* **GOAL OF THE EXERCISE**
Return all lines in the material below that contain "high".

* **MATERIAL**
--------------------------------------------------
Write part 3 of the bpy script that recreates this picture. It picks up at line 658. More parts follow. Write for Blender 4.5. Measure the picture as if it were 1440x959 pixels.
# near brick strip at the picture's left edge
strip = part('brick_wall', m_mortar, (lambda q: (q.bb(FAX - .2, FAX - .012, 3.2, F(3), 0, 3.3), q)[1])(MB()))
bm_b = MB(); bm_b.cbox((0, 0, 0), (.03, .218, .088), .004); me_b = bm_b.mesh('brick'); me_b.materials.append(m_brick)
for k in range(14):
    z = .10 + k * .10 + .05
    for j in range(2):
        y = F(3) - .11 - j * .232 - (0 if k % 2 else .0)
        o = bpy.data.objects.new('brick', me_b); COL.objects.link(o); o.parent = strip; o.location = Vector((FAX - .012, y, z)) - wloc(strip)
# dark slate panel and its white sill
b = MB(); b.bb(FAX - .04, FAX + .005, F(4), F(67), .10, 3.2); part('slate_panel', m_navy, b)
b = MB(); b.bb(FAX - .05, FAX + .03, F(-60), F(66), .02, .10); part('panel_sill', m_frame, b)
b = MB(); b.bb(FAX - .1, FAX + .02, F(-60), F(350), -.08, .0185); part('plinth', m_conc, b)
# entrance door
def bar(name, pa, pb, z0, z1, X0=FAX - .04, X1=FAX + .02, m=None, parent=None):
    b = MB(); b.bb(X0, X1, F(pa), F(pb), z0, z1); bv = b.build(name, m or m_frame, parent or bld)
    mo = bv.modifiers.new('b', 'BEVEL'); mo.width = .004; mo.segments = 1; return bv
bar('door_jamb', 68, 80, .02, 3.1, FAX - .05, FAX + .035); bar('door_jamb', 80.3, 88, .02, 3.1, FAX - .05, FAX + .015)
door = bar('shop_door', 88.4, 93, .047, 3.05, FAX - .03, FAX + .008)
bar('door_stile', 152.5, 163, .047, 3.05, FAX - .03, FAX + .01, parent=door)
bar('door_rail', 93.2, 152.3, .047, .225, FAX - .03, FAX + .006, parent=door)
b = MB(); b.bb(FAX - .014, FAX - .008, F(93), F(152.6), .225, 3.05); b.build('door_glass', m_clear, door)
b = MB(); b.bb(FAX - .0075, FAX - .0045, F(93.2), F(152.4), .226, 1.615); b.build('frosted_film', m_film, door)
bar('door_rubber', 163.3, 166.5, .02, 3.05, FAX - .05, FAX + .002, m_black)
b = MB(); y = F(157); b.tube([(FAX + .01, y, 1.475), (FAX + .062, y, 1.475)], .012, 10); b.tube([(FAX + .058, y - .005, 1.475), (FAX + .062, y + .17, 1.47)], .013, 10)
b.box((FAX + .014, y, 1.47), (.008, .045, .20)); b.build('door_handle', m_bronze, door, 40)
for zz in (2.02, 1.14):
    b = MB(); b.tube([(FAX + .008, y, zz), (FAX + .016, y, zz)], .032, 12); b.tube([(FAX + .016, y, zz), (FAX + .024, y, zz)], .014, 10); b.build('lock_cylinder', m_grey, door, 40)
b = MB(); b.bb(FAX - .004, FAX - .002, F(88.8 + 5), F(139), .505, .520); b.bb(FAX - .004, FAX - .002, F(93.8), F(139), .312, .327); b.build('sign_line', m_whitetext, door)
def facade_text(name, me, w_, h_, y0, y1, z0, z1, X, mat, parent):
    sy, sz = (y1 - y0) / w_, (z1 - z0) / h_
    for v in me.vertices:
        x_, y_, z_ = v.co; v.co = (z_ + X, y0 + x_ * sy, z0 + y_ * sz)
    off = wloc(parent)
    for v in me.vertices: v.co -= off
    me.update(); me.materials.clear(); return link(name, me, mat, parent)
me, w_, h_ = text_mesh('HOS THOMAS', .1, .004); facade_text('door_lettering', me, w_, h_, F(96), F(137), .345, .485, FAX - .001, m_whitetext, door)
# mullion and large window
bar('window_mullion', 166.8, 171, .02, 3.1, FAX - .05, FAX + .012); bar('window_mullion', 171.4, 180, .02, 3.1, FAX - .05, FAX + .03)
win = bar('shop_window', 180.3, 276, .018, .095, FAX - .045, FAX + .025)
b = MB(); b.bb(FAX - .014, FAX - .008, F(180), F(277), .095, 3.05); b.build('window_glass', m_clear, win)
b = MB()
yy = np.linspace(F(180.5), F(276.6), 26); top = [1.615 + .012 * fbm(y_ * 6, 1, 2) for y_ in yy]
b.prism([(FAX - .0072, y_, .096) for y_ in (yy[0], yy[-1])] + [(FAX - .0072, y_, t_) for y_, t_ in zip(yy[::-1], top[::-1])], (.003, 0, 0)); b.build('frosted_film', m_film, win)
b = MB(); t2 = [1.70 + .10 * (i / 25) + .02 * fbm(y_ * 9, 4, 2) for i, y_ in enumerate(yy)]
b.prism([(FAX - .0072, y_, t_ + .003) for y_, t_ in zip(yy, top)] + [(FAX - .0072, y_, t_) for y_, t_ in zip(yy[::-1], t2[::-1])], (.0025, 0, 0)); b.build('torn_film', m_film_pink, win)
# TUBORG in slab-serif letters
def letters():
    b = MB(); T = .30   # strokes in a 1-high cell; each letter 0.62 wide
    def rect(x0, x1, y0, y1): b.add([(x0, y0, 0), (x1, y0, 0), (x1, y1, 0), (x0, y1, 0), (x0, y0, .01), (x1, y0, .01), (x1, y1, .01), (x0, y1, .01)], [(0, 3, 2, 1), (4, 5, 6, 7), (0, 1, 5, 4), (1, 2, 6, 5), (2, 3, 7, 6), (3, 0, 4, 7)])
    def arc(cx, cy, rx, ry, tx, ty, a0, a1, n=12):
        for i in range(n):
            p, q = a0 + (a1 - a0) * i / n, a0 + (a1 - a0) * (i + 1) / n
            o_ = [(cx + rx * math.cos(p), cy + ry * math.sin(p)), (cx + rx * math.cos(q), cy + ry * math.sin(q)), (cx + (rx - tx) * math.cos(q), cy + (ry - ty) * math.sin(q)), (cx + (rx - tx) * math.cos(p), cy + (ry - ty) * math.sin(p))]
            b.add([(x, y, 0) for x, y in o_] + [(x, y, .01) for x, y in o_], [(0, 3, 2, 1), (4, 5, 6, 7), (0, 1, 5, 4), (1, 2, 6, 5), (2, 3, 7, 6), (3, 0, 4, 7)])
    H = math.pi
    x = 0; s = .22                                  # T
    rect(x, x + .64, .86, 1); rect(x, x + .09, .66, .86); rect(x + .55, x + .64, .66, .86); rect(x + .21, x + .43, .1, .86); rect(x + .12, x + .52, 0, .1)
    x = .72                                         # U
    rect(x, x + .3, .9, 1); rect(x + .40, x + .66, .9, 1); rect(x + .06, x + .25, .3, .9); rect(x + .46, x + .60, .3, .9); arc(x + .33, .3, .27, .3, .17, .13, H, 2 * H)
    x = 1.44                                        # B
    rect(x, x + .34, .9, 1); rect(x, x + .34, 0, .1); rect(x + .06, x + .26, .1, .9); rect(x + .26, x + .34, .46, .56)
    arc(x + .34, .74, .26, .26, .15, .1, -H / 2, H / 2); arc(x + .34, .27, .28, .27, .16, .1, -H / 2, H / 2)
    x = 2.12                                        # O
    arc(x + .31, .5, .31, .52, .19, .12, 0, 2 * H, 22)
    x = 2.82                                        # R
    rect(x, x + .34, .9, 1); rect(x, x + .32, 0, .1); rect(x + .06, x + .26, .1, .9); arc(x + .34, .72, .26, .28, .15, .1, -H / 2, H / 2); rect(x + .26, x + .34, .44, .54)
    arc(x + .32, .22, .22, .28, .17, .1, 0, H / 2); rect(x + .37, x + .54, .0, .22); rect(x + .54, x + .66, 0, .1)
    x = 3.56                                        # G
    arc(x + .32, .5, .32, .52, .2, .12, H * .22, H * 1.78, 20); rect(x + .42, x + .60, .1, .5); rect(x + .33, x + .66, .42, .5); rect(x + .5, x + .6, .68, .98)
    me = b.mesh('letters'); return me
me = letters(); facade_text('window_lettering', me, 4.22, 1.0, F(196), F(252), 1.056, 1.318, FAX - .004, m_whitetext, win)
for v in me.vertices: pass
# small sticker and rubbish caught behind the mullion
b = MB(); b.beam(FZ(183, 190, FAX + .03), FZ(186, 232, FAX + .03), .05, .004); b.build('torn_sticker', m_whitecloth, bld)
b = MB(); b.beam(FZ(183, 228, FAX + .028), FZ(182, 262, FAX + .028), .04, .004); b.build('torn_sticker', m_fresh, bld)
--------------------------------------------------
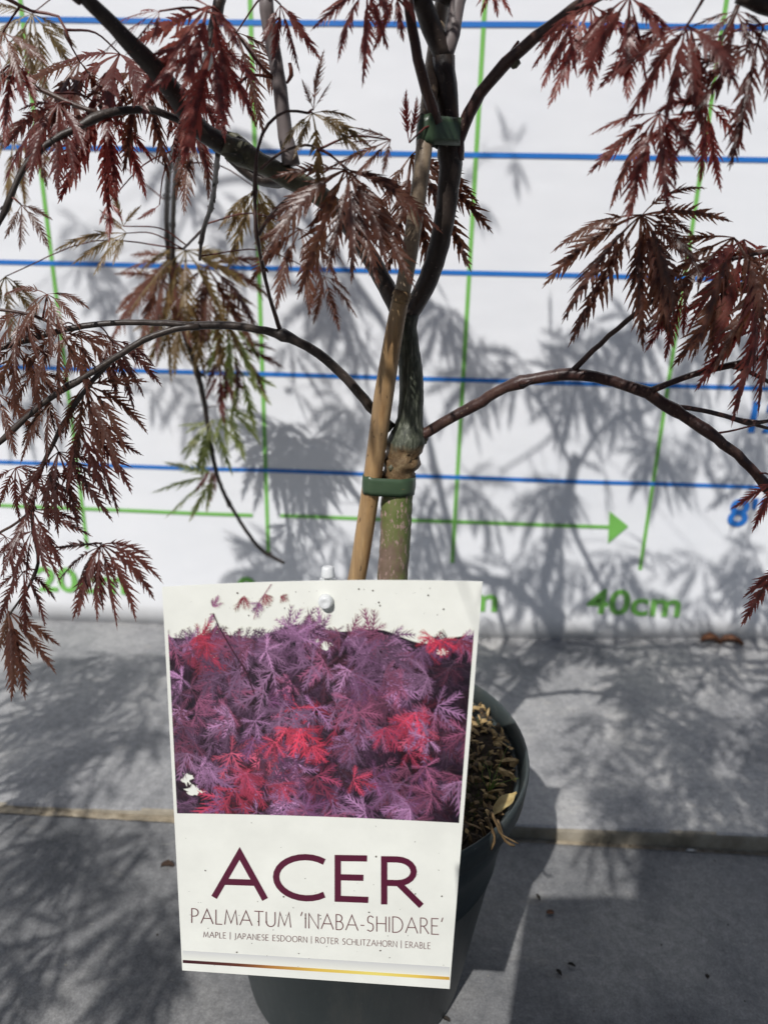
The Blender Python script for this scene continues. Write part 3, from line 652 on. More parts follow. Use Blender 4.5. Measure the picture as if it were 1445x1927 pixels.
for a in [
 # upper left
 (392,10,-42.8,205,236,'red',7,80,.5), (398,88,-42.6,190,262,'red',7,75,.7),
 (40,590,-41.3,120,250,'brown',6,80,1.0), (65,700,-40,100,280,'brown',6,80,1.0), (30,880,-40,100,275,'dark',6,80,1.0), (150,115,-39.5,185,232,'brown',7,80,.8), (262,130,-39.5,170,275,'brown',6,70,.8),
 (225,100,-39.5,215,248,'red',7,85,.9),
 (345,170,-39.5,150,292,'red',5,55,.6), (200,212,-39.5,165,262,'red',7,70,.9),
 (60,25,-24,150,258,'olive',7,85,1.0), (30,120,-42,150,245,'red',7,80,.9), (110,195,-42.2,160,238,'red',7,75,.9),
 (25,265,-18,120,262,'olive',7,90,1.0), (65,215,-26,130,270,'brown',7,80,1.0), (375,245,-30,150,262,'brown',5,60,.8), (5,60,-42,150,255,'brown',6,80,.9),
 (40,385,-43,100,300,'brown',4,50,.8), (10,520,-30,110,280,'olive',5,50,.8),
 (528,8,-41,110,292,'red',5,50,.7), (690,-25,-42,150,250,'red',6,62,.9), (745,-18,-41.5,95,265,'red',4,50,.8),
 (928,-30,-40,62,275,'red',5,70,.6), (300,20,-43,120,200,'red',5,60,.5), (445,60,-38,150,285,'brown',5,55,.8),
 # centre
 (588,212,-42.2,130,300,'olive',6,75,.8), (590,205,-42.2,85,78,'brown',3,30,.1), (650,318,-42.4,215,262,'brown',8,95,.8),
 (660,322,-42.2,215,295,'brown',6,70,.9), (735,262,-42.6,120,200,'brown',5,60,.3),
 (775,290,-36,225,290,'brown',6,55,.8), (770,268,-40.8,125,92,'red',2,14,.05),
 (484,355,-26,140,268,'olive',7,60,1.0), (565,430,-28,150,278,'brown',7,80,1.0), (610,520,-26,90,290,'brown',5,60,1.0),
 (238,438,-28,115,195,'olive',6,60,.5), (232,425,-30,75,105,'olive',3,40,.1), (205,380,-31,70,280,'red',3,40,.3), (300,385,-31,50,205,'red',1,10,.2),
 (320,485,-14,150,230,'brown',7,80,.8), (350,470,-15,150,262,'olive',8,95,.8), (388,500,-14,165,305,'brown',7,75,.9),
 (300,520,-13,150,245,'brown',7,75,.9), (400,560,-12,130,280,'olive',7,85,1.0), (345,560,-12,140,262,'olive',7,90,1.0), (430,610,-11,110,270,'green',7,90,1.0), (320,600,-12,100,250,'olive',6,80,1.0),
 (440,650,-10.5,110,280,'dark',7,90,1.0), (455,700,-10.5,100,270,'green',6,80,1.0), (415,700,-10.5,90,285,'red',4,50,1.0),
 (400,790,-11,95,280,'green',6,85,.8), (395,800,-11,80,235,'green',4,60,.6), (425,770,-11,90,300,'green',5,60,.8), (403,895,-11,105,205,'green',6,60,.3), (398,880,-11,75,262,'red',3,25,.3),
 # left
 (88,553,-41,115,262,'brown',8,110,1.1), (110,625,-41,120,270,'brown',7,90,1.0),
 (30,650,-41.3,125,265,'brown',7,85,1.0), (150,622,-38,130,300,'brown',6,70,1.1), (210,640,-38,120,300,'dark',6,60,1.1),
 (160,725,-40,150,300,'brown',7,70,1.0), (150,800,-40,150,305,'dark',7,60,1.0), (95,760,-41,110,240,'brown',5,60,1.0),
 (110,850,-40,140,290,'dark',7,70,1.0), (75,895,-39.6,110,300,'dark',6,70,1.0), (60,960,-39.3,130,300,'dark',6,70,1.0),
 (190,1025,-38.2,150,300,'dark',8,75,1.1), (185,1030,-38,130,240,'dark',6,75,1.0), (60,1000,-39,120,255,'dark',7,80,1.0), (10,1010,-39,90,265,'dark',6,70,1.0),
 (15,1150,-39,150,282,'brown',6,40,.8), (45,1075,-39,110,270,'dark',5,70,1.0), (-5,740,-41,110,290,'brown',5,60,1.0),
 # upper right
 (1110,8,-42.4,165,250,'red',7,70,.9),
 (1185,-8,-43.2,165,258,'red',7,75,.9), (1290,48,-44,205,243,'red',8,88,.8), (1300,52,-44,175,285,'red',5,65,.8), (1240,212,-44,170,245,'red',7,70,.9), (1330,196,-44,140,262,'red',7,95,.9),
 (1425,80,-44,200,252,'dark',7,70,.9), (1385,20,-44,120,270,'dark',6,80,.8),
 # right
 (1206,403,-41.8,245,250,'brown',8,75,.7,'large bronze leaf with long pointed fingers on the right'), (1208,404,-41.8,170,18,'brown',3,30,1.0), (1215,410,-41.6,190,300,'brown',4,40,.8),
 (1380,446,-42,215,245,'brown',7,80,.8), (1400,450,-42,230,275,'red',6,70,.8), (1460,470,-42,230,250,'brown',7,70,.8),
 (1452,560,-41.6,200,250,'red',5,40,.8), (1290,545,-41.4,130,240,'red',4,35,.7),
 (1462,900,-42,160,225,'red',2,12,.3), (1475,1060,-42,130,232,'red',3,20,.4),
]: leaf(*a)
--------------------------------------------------
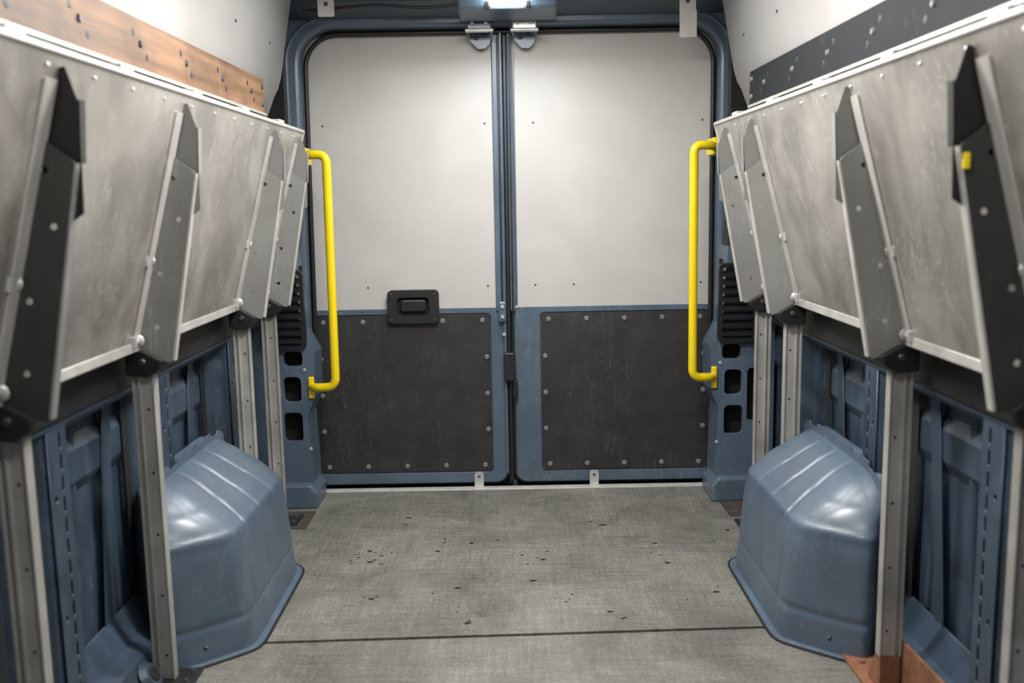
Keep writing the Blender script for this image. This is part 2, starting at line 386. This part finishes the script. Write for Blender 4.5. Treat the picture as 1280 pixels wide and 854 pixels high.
--------------------------------------------------
* **THE RESULT**
    b = MB(); T = .30   # strokes in a 1-high cell; each letter 0.62 wide
Keep writing the Blender script for this image. This is part 2, starting at line 386. This part finishes the script. Write for Blender 4.5. Treat the picture as 1280 pixels wide and 854 pixels high.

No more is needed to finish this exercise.